To be done:
Any pictures in the records below must be left out when you repeat the lines from the line containing "What Blender Python" through the line containing "SC = bpy.context.scene; COL = SC.collection" exactly.

Excerpted records:

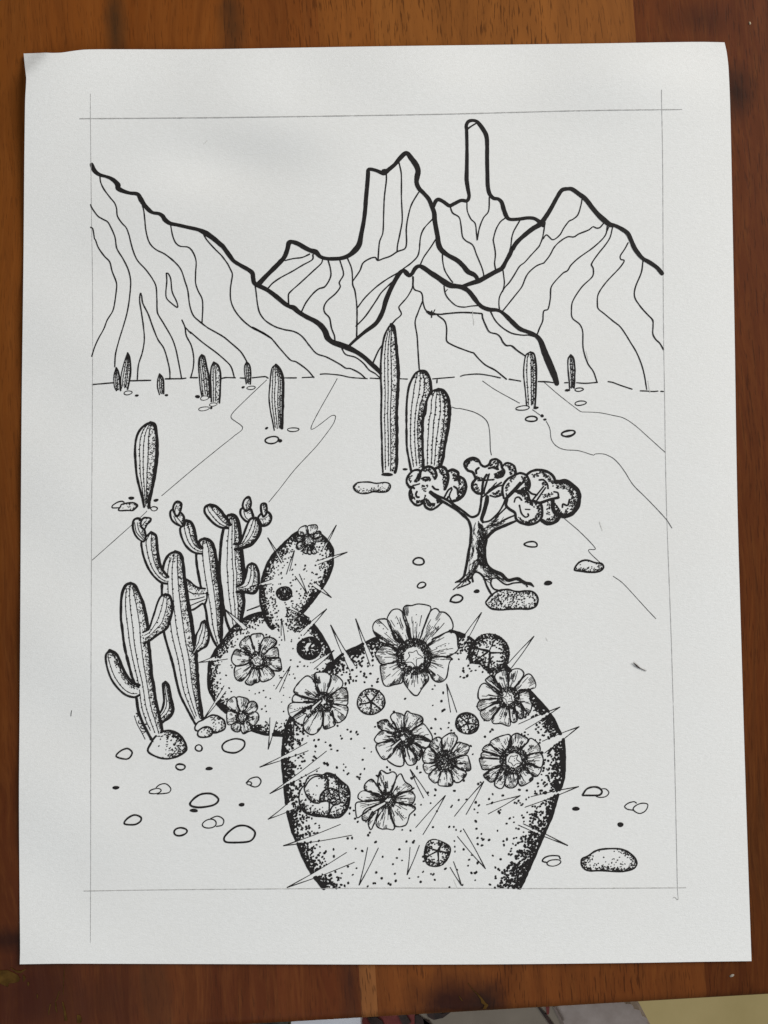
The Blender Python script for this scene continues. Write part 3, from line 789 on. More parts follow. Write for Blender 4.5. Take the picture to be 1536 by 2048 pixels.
spine 1415,183 1015,342 1040,470
spine 370,785 50,1165 178,1145
spine 770,940 400,1040 420,1140
spine 1410,840 890,950 825,1065
spine 1290,1485 805,1248 750,1262
T 800 1560 320
spine 435,150 152,455 222,523
spine 820,850 608,468 552,542
spine 70,907 97,648 187,627
spine 590,1010 515,783 482,838
T 700 1380 260
spine 712,940 870,1275 930,1248
T 520 1460 260
spine 0,437 555,150 570,245
spine 120,750 785,250 705,445
spine 100,1052 375,825 400,935
spine 280,1366 950,1115 1085,1243
T 540 1560 280
spine 190,1178 840,795 925,903
spine 980,1150 1072,740 1190,745
"""
LIGHT_KEY, LIGHT_FILL, LIGHT_WORLD = 107.0, 21.0, 0.06
PART_LABELS = {
    'prickly_pear': ['two-padded prickly pear drawn with dense dots', 'largest prickly pear pad, crowded with flowers, cut off by the bottom frame line'],
    'acacia_tree': ['inked tree with round leafy clumps and bare roots'],
    'mountain': ['long ridge sloping down from the left frame line', 'castle-like mountain with a square-topped peak', 'mountain with a tall finger of rock',
                 'rounded mountain running down to the right frame line', 'low foremost mountain with a notched top'],
}
# ------------------------------------------------------------------ reading the drawing
class Part:
    def __init__(self, name, parent=None, mat=None):
        self.name, self.parent, self.prims, self.mat = name, parent, [], mat
PARTS = []
def new_part(name, parent=None):
    p = Part(name, parent); PARTS.append(p); return p

def parse_pts(tokens, org):
    ox, oy, s = org
    P, Wd = [], []
    for tk in tokens:
        if tk[0] == 'T':
            a = tk[1:].split(',')
            if len(a) == 2: a.append('300')
            ox, oy, s = float(a[0]), float(a[1]), 1536.0/float(a[2])
            continue
        a = tk.split(',')
        P.append((ox+float(a[0])/s, oy+float(a[1])/s))
        Wd.append(float(a[2])/s if len(a) > 2 else -1.0)
    return np.array(P), np.array(Wd), (ox, oy, s)

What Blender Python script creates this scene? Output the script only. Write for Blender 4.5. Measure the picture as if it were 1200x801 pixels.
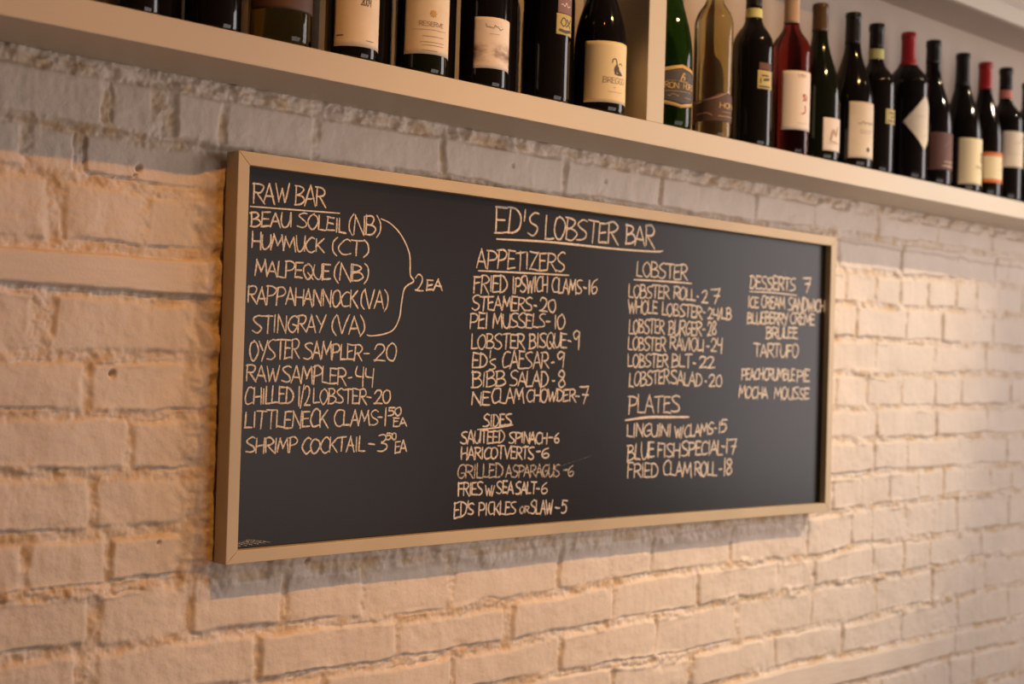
import bpy, math, random
import numpy as np
from mathutils import Matrix, Vector
for o in list(bpy.data.objects): bpy.data.objects.remove(o)
SC = bpy.context.scene; COL = SC.collection

# ---------------------------------------------------------------- camera, light, exposure
cam = bpy.data.cameras.new('camera'); co = bpy.data.objects.new('camera', cam); COL.objects.link(co)
R_, U_, F_ = Vector((0.72344,-0.68969,0.03085)), Vector((-0.03527,0.00771,0.99935)), Vector((0.68948,0.72406,0.01875))
m = Matrix((R_, U_, -F_)).transposed().to_4x4(); m.translation = Vector((-1.0707,-1.70976,0.28101))
co.matrix_world = m
cam.sensor_width = 36.0; cam.lens = 36*1667.0/1200; cam.clip_start = .05
cam.dof.use_dof = True; cam.dof.focus_distance = 2.08; cam.dof.aperture_fstop = 3.4
SC.camera = co
vs = SC.view_settings; vs.view_transform = 'Standard'; vs.look = 'None'; vs.gamma = 1.0; vs.use_curve_mapping = False
vs.exposure = 0.0
w = bpy.data.worlds.new('world'); SC.world = w; w.use_nodes = True
w.node_tree.nodes['Background'].inputs[0].default_value = (.55,.6,.7,1); w.node_tree.nodes['Background'].inputs[1].default_value = .3

def spot(loc, aim, power, size, blend=1.0, color=(1.0,.50,.17), radius=.022):
    l = bpy.data.lights.new('track_spot', 'SPOT'); o = bpy.data.objects.new('track_spot', l); COL.objects.link(o)
    l.energy = power; l.color = color; l.spot_size = math.radians(size); l.spot_blend = blend; l.shadow_soft_size = radius
    o.location = loc; o.rotation_euler = (Vector(aim)-Vector(loc)).to_track_quat('-Z','Y').to_euler()
# a ceiling track of warm spots running parallel to the brick wall
SPOTS = [((-.25,-1.8,2.2), (.02,0,-.10), 105, 46, 1.0, (1.0,.40,.07)), ((1.2,-1.8,2.2), (.80,0,.40), 160, 44, 1.0, (1.0,.55,.19)),
         ((3.0,-1.8,2.2), (1.58,0,.17), 250, 26, 1.0, (1.0,.76,.50))]
for a in SPOTS: spot(*a)
# unseen fill light added behind the viewer, plus daylight through a narrow side window
def area_light(loc, rot, sx, sy, power, color):
    l = bpy.data.lights.new('fill_and_daylight', 'AREA'); l.shape = 'RECTANGLE'; l.size = sx; l.size_y = sy; l.energy = power; l.color = color
    o = bpy.data.objects.new('fill_and_daylight', l); COL.objects.link(o); o.location = loc; o.rotation_euler = rot
area_light((1.45,-2.50,.2), (math.radians(90),0,0), 1.9, 1.3, 25, (1.0,.83,.73))
area_light((3.62,-1.55,.7), (0,math.radians(90),0), 1.9, 1.2, 40, (1.0,.90,.87))

# ---------------------------------------------------------------- helpers
def link(name, me, mat=None, parent=None):
    o = bpy.data.objects.new(name, me); COL.objects.link(o)
    if mat is not None: me.materials.append(mat)
    if parent is not None: o.parent = parent
    return o
class MB:
    def __init__(s): s.v = []; s.f = []; s.sm = []
    def add(s, vs, fs, smooth=False):
        n = len(s.v); s.v += [tuple(p) for p in vs]; s.f += [tuple(i+n for i in f) for f in fs]; s.sm += [smooth]*len(fs)
    def box(s, x0,x1,y0,y1,z0,z1):
        s.add([(x0,y0,z0),(x1,y0,z0),(x1,y1,z0),(x0,y1,z0),(x0,y0,z1),(x1,y0,z1),(x1,y1,z1),(x0,y1,z1)],
              [(0,3,2,1),(4,5,6,7),(0,1,5,4),(1,2,6,5),(2,3,7,6),(3,0,4,7)])
    def build(s, name, mat, parent=None, bevel=0):
        me = bpy.data.meshes.new(name); me.from_pydata(s.v, [], s.f); me.update()
        me.polygons.foreach_set('use_smooth', s.sm)
        o = link(name, me, mat, parent)
        if bevel:
            b = o.modifiers.new('bevel','BEVEL'); b.width = bevel; b.segments = 2; b.limit_method = 'ANGLE'
        return o
def thing(name, label, cat, loc=(0,0,0), group=None):
    o = bpy.data.objects.new(name, None); COL.objects.link(o); o.location = loc; o.empty_display_size = .05
    o['label'] = label; o['category'] = cat
    if group: o['group'] = group
    return o
def struct(o): o['kind'] = 'structure'; return o

def mat_base(name, col, rough=.5, spec=.5, **kw):
    m = bpy.data.materials.new(name); m.use_nodes = True
    b = m.node_tree.nodes['Principled BSDF']
    b.inputs['Base Color'].default_value = (*col,1); b.inputs['Roughness'].default_value = rough
    b.inputs['Specular IOR Level'].default_value = spec
    for k, v in kw.items(): b.inputs[k].default_value = v
    return m
def nd(m, t, **kw):
    n = m.node_tree.nodes.new(t)
    for k, v in kw.items():
        if k in n.inputs: n.inputs[k].default_value = v
        else: setattr(n, k, v)
    return n
def noisy(m, c1, c2, scale=6., detail=6., lo=.35, hi=.65, bump=0., bscale=300., stretch=(1,1,1)):
    L = m.node_tree.links; b = m.node_tree.nodes['Principled BSDF']
    tc = nd(m,'ShaderNodeTexCoord'); mp = nd(m,'ShaderNodeMapping'); mp.inputs['Scale'].default_value = stretch
    L.new(tc.outputs['Object'], mp.inputs[0])
    n = nd(m,'ShaderNodeTexNoise', Scale=scale, Detail=detail); L.new(mp.outputs[0], n.inputs['Vector'])
    r = nd(m,'ShaderNodeValToRGB'); e = r.color_ramp.elements
    e[0].position = lo; e[1].position = hi; e[0].color = (*c1,1); e[1].color = (*c2,1)
    L.new(n.outputs['Fac'], r.inputs[0]); L.new(r.outputs[0], b.inputs['Base Color'])
    if bump:
        n2 = nd(m,'ShaderNodeTexNoise', Scale=bscale, Detail=4.); L.new(mp.outputs[0], n2.inputs['Vector'])
        bp = nd(m,'ShaderNodeBump', Strength=bump, Distance=.002); L.new(n2.outputs['Fac'], bp.inputs['Height'])
        L.new(bp.outputs[0], b.inputs['Normal'])
    return m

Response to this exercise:
What Blender Python script creates this scene? Output the script only. Write for Blender 4.5. Measure the picture as if it were 1200x801 pixels.
import bpy, math, random
import numpy as np
from mathutils import Matrix, Vector
for o in list(bpy.data.objects): bpy.data.objects.remove(o)
SC = bpy.context.scene; COL = SC.collection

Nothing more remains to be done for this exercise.